Andy, now 18, is going off to college and the toys (with the exception of Woody, still the most beloved toy) have no place in that world. So Andy packs up Buzz, Jessie, the Potato Heads, Hamm, Rex and the others to store in the attic. Barbie, a doll his younger sister no longer plays with, gets tossed in for good measure.

But instead of being banished to the attic, the toys first have a brush with disaster (getting tossed in the trash) and then are donated to the Sunnyside Day Care center by Andy’s mother.

At first, Sunnyside — preceded over by the folksy Lotso, a Care Bear-esque stuffed animal — looks like toy heaven on earth, a place where toys are played with (and loved) all day.
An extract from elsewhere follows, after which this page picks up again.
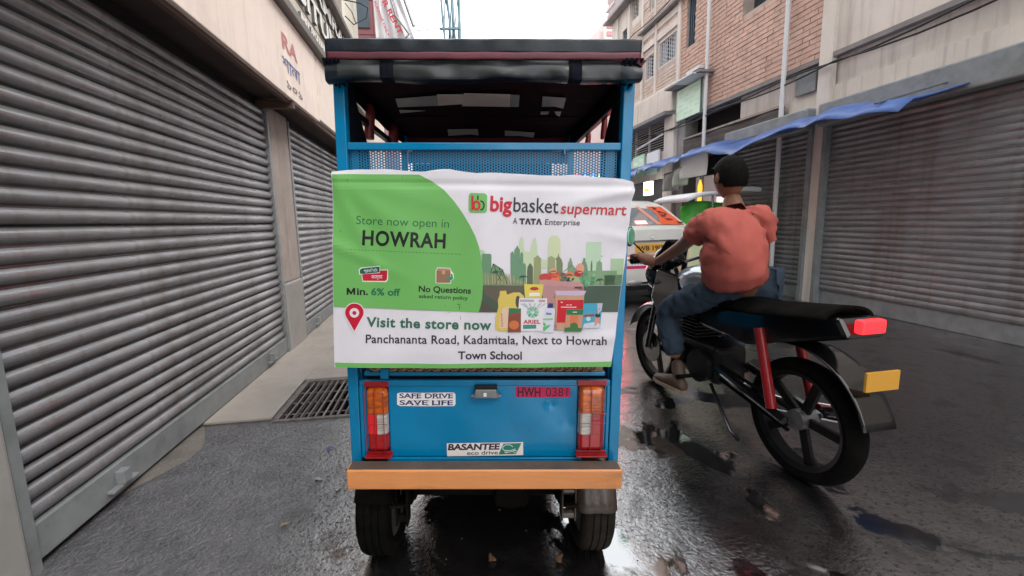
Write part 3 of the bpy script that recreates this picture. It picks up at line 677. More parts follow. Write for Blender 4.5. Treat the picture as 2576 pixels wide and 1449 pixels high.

There’s even a Ken for Barbie, who apparently has never had a mate.

But things are not as they seem, which Woody — who goes in search of his friends after they’re sent off to Sunnyside — realizes before the rest. To go into detail would spoil some of the movie’s twists, so let’s just say that the rest of this “Toy Story” movie turns into a lavishly imagined prison break that pays mini-homages to such live action films as “The Great Escape,” “Cool Hand Luke” and “The Shawshank Redemption.”
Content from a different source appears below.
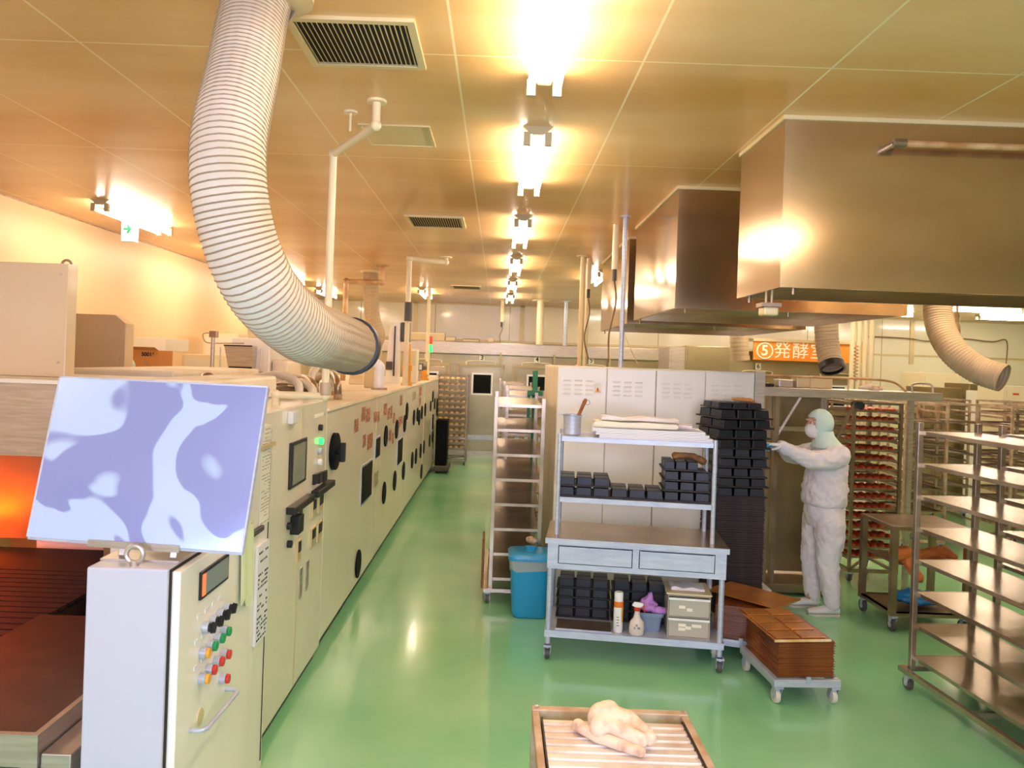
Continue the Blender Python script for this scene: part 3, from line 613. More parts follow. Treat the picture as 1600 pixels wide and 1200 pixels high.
# ------------------------------------------------------------------ oven mouth on the left
t = thing('oven_mouth', (-2.9, 4.3, 0), 'wide steel oven mouth glowing orange behind the bluish board', 'oven mouth'); o = t.location
MX0, MX1 = -4.0, -1.97
MB(o).box(MX0, MX1, 3.95, 4.92, 1.37, 1.745).build('hood_panel', M['steel'], t)
MB(o).box(MX0, MX1+0.02, 3.93, 4.92, 1.745, 1.765).build('top_ledge', M['dirtcream'], t)
MB(o).box(-2.0, -1.965, 3.95, 4.9, 0.0, 1.37).build('side_cheek', M['recess'], t)
MB(o).box(MX0, -2.0, 4.85, 4.9, 0.72, 1.37).build('rear_panel', M['recess'], t)
MB(o).box(MX0, -2.0, 3.98, 4.86, 0.0, 0.66).build('base_panel', M['slats'], t)
for k in range(3):
    MB(o).cyl((MX0+0.1, 4.3+k*0.22, 0.82), (-3.25, 4.3+k*0.22, 0.82), 0.018, 10).build('heater_bar', M['heat'], t)
t = thing('conveyor', (-2.8, 3.6, 0), 'dark slatted conveyor entering the glowing oven mouth', 'conveyor'); o = t.location
b = MB(o)
for k in range(24):
    y = 2.55+k*0.075; b.box(-3.9, -2.06, y, y+0.062, 0.67, 0.69)
b.build('belt', M['slats'], t); MB(o).box(-3.9, -2.06, 2.5, 3.93, 0.5, 0.665).build('frame', M['slats'], t)
b = MB(o)
for x in (-3.8, -2.2):
    for y in (2.6, 3.8): b.box(x-0.03, x+0.03, y-0.03, y+0.03, 0, 0.5)
b.build('legs', M['steel_d'], t); kids_fix = 0
t = thing('steel_worktable', (-1.65, 3.0, 0), 'reddish dark steel worktable left of the white control box', 'table'); o = t.location
za = 0.72
MB(o).box(-2.04, -1.42, 2.42, 3.49, za-0.03, za).build('table_top', M['tabled'], t, bevel=0.002)
MB(o).box(-2.04, -1.40, 2.40, 2.42, za-0.10, za+0.002).build('front_apron', M['steel'], t); MB(o).box(-1.42, -1.40, 2.42, 3.2, za-0.10, za+0.002).build('side_apron', M['steel'], t)
MB(o).box(-1.395, -1.30, 2.41, 3.2, 0.05, za-0.06).build('side_cover', M['steel'], t, bevel=0.004)
for x, y in ((-2.0, 2.45), (-1.45, 2.45), (-2.0, 3.45), (-1.45, 3.45)): MB(o).box(x-0.02, x+0.02, y-0.02, y+0.02, 0, za-0.03).build('leg', M['steel'], t)

# ------------------------------------------------------------------ white machine boxes at far left
def casing(x0, x1, y0, y1, z1, label, chamf=0.0, eye=False, z0=0.0):
    tt = thing('machine_casing', ((x0+x1)/2, (y0+y1)/2, z0), label, 'machine'); oo = tt.location
    b = MB(oo); b.prism([(x0, y0, z0), (x1, y0, z0), (x1, y0, z1-chamf), (x1-chamf*1.3, y0, z1), (x0, y0, z1)], (0, y1-y0, 0)); b.build('casing', M['casing'], tt, bevel=0.006)
    for xx in (x0+0.04, x1-0.04):
        for zz in (z1-0.06-chamf, 1.85): MB(oo).cyl((xx, y0-0.004, zz), (xx, y0, zz), 0.008, 8).build('screw', M['steel'], tt)
    if eye: b = MB(oo); b.torus(((x1-0.18), y0+0.3, z1+0.025), 0.028, 0.008, (0, 1, 0)); b.build('lifting_eye', M['rust'], tt, smooth=True)
    return tt
casing(-4.0, at(107, 412, 4.3).x, 4.3, 4.4, at(107, 412, 4.3).z, 'tall white machine casing at left edge with lifting eye', 0, True, 1.766)
casing(-3.9, -3.02, 6.2, 6.34, 2.21, 'lower white machine casing with clipped corner right of the tall one', 0.07)
t = thing('machine_table', (-3.6, 7.9, 0), 'white-topped machine housing behind the cardboard box by left wall', 'machine'); o = t.location
p0, p1 = at(203, 527, 8.2), at(271, 549, 8.2)
MB(o).box(-3.95, p1.x, 8.0, 8.6, p1.z, p0.z+0.0).build('cover', M['white'], t, bevel=0.006)
for x in (p1.x-0.03, p1.x-0.12, -3.9): MB(o).box(x-0.02, x+0.03, 8.05, 8.1, 0, p1.z).build('leg', M['vent'], t)
MB(o).box(-3.95, p1.x, 8.02, 8.58, 1.2, 1.24).build('shelf', M['vent'], t)
t = thing('stand', (-3.2, 7.4, 0), 'low steel stand carrying the cardboard box', 'stand'); o = t.location
q0, q1 = at(200, 587, 7.3), at(252, 587, 7.3)
MB(o).box(q0.x-0.1, q1.x+0.02, 7.2, 7.6, q1.z-0.03, q1.z).build('top', M['steel_d'], t)
for x in (q0.x-0.08, q1.x): MB(o).box(x-0.015, x+0.015, 7.22, 7.58, 0, q1.z-0.03).build('leg', M['steel_d'], t)
c0, c1, c2 = at(213, 545, 7.3), at(239, 586, 7.3), at(253, 550, 7.3)
t = thing('cardboard_box', ((c0.x+c2.x)/2, 7.4, q1.z), 'brown cardboard box with black printing beside white machine casing', 'box'); o = t.location
MB(o).box(c0.x-0.02, c1.x+0.075, 7.25, 7.55, q1.z, c0.z-0.01).build('carton', M['card'], t, bevel=0.002)
b = MB(o); b.hexa([(c0.x-0.02, 7.25, c0.z-0.01), (c1.x+0.07, 7.25, c0.z-0.01), (c1.x+0.07, 7.252, c0.z-0.01), (c0.x-0.02, 7.252, c0.z-0.01), (c0.x-0.01, 7.22, c0.z+0.02), (c1.x+0.04, 7.22, c0.z+0.02), (c1.x+0.04, 7.222, c0.z+0.02), (c0.x-0.01, 7.222, c0.z+0.02)]); b.build('flap', M['card'], t)
text('printed_number', '50016', 0.05, M['ink'], t, Vector((c1.x-0.03, 7.248, c0.z-0.05))-o, (PI/2, 0, 0), 0.002)
b = MB(o)
for k in range(4): b.box(c1.x-0.06, c1.x-0.06+0.02+0.015*(k % 3), 7.247, 7.25, c0.z-0.10-k*0.024, c0.z-0.094-k*0.024)
b.build('small_print', M['inkg'], t)
pb = at(206, 562, 7.15); pb.z = q1.z+0.07
tag(remesh(MB(pb).ball(pb, 0.035, 0.03, 0.08, 14, 9).build('plastic_bag', M['net']), 0.008, 2, 0.02, 0.03), 'small pale blue bag hanging beside the cardboard box', 'bag')
# divider mixer in the middle distance
t = thing('dough_divider', (-2.35, 7.6, OT), 'cream dough machine with open front hopper behind the oven', 'machine'); o = t.location
m0, m1 = at(362, 527, 7.4), at(420, 592, 7.4)
MB(o).box(m0.x, m1.x, 7.4, 8.1, OT+0.08, m0.z).build('body', M['white'], t, bevel=0.01)
MB(o).box(m1.x+0.005, m1.x+0.16, 7.45, 8.0, OT, m0.z-0.20).build('side_motor', M['dirtcream'], t, bevel=0.03)
h0, h1 = at(353, 539, 7.3), at(394, 580, 7.3)
b = MB(o); b.hexa([(h0.x+0.03, 7.31, h1.z), (h1.x, 7.31, h1.z), (h1.x, 7.395, h1.z), (h0.x+0.03, 7.395, h1.z), (h0.x, 7.25, h0.z), (h1.x+0.01, 7.25, h0.z), (h1.x+0.01, 7.395, h0.z), (h0.x, 7.395, h0.z)]); b.build('hopper', M['steel'], t)
MB(o).box(h0.x+0.035, h1.x-0.005, 7.30, 7.305, h1.z, h1.z+0.04).build('hopper_slot', M['dark'], t)
MB(o).box(h0.x, h1.x+0.01, 7.24, 7.25, h0.z-0.01, h0.z+0.003).build('hopper_rim', M['dark'], t)
for s in (-1, 1):
    x = h0.x-0.05 if s < 0 else h1.x+0.08
    MB(o).cyl((x, 7.3, h1.z-0.03), (x, 7.3, h0.z-0.02), 0.006, 8).build('rod', M['steel'], t)
    b = MB(o); b.torus((x, 7.3, h1.z-0.03), 0.03, 0.008, (0, 1, 0)); b.build('hand_wheel', M['steel'], t, smooth=True)
MB(o).box(m0.x-0.1, m1.x, 7.35, 8.0, OT, OT+0.08).build('base', M['white'], t)
MB(o).box(m0.x+0.08, m0.x+0.35, 7.6, 8.0, m0.z+0.0, m0.z+0.22).build('chute', M['vent'], t, bevel=0.01)
# post with switch box
t = thing('switch_post', at(331, 590, 7.0), 'slim grey post with switch head left of the dough machine', 'post'); a = at(331, 588, 7.0); c = at(331, 517, 7.0); t.location = (a.x, 7.0, OT); o = t.location
MB(o).cyl((a.x, 7.0, OT), (a.x, 7.0, c.z), 0.018, 12).build('pole', M['steel'], t, smooth='auto'); MB(o).box(a.x-0.03, a.x+0.04, 6.97, 7.03, c.z-0.06, c.z).build('switch_head', M['steel_d'], t, bevel=0.006)
MB(o).tube(spline([(a.x, 7.0, c.z-0.02), (a.x-0.09, 7.0, c.z-0.03), (a.x-0.07, 7.0, c.z-0.1), (a.x+0.02, 7.02, c.z-0.11), (a.x+0.2, 7.25, c.z-0.10)], 6), 0.004, 6).build('cable', M['cable'], t, smooth=True)
for (u0, u1, v0, v1, Y, l) in ((285, 331, 553, 592, 9.2, 'low cream cabinet against left wall behind switch post'), (318, 370, 520, 590, 10.0, 'cream cabinet with box against left wall behind dough machine')):
    a = at(u0, v0, Y); c = at(u1, v1, Y); tt = thing('wall_cabinet', ((a.x+c.x)/2, Y, 0), l, 'cabinet'); MB(tt.location).box(a.x, c.x, Y, Y+0.5, 0, a.z).build('body', M['wall_r'], tt, bevel=0.005)
    MB(tt.location).box(a.x+0.03, c.x-0.03, Y-0.01, Y, 1.0, a.z-0.05).build('door', M['white'], tt)
# stuff on top of the oven: white duct box, hoses, valves
def T(u, v, z=OT): 
    p = at(u, v, 1.0)-Vector((0, 0, H)); k = (z-H)/p.z; return Vector((p.x*k, k, z))
t = thing('spine_casing', (-1.9, 5.4, OT), 'low cream rounded casing on top of the control panel end', 'casing'); o = t.location
a = at(402, 640, 4.3)
MB(o).box(-1.73, -1.42, 3.80, 4.93, 1.662, 1.80).build('casing', M['dirtcream'], t, bevel=0.02); t.location = o
t = thing('spine_casing', (-2.5, 6.0, OT), 'long cream duct casing running behind the hoses on the oven', 'casing'); o = t.location
MB(o).box(-2.88, -2.15, 5.1, 6.9, OT, OT+0.20).build('casing', M['dirtcream'], t, bevel=0.02)
hs = [((-1.25, 5.2), (-1.75, 6.1), 0.11), ((-1.3, 5.45), (-1.85, 6.6), 0.13), ((-1.35, 5.2), (-2.0, 5.9), 0.16), ((-1.25, 6.0), (-1.8, 7.6), 0.15), ((-1.5, 6.2), (-1.9, 8.4), 0.20), ((-1.55, 5.1), (-1.35, 5.6), 0.08), ((-1.4, 6.6), (-1.75, 7.9), 0.2), ((-1.95, 5.05), (-2.05, 5.6), 0.14)]
hn = ['nearest the touch screen panel', 'second along the oven top', 'looping toward the casing', 'reaching down the oven', 'highest arching one', 'shortest one', 'farthest one near white elbow pipe', 'nearest the rounded casing']
for i, ((x0, y0), (x1, y1), hh) in enumerate(hs):
    tt = thing('flexible_hose', (x0, y0, OT), 'grey flexible hose on oven top, '+hn[i], 'hose', 'hoses on the oven')
    pts = spline([(x0, y0, OT+0.0), (x0-0.02, y0+0.04, OT+hh*0.7), (x0*0.7+x1*0.3, y0*0.7+y1*0.3, OT+hh), (x0*0.35+x1*0.65, y0*0.35+y1*0.65, OT+hh*0.8), (x1+0.02, y1-0.05, OT+hh*0.5), (x1, y1, OT+0.0)], 10)
    pts = [p_+Vector((0, 0, 0.032)) for p_ in pts]
    MB(tt.location).tube(pts, [0.028*(1+0.08*(k % 2)) for k in range(len(pts))], 12).build('hose', M['steel_d'] if i % 2 else M['rubberp'], tt, smooth=True)
    MB(tt.location).cyl((x0, y0, OT), (x0, y0, OT+0.04), 0.034, 12).build('clamp', M['rust'], tt)
for u, v, l in ((485, 612, 'nearer one'), (522, 617, 'farther one')):
    p = T(u, v); tt = thing('mounting_clamp', (p.x, p.y, OT), 'small white clamp on the oven top '+l, 'clamp'); b = MB(tt.location); b.box(p.x-0.04, p.x+0.04, p.y-0.03, p.y+0.03, OT, OT+0.015); b.box(p.x-0.03, p.x-0.015, p.y-0.02, p.y+0.02, OT+0.015, OT+0.08); b.box(p.x+0.015, p.x+0.03, p.y-0.02, p.y+0.02, OT+0.015, OT+0.08); b.cyl((p.x-0.03, p.y, OT+0.07), (p.x+0.03, p.y, OT+0.07), 0.012, 8); b.build('clamp_body', M['white_c'], tt)
p = T(510, 606); tt = thing('red_connector', (p.x, p.y, OT), 'small red coupling between two hoses', 'fitting'); MB(tt.location).cyl((p.x-0.05, p.y, OT+0.03), (p.x+0.05, p.y, OT+0.03), 0.03, 12).build('coupling', M['red'], tt, bevel=0.003);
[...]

It is intense, emotionally rich and — at key moments — scary to the point that it makes you wonder how “Toys Story 3” got a G rating when the last two Pixar films, “Wall-E” and “Up,” received PGs.

Director Lee Unkrich — who worked on the first “Toy Story” and co-directed “Toy Story 2” — and scriptwriter Michael Arndt (a Pixar outsider who won an best original screenplay Oscar for “Little Miss Sunshine”) have done a good job of combining the classic (and much-loved) characters of “Toy Story” with new toys that quickly establish their own personalities. They also generally manage to inject a darker tone without losing the warmth and humor that made the first two films instant classics.

As always, the voice work is impeccable, whether it’s Tom Hanks reprising Woody and Tim Allen, who gets some of the funniest moments as Buzz, or newcomers Ned Beatty as Lotso, Jodi Benson as a not-so-ditsy Barbie and Michael Keaton as a Ken who really wants to be a boy’s toy and overcompensates.

And, visually, the film is positively stunning, with chase sequences that eclipse anything in the first two pictures. Pixar is the one studio that really knows how to use 3-D to its best advantage, never allowing the technology to overwhelm the storytelling.

All that being said, it’s hard to shake the feeling that some of the sheer joy and charm of the first two movies are missing from the third installment. There was an emotional glow to what came before that simply isn’t burning as brightly. Perhaps it’s that “Toy Story” and “Toy Story 2” set such impossibly high bars that the creators of the third film forced some things in an effort to go even higher. Whatever the reason, some of the magic is missing.

“Toy Story 3” is a terrific film that ends with an emotional payoff that should satisfy all who have invested in the characters over the past 15 years. In a summer littered with bad sequels, bad 3-D and bad storytelling, it is a movie to be heartily embraced.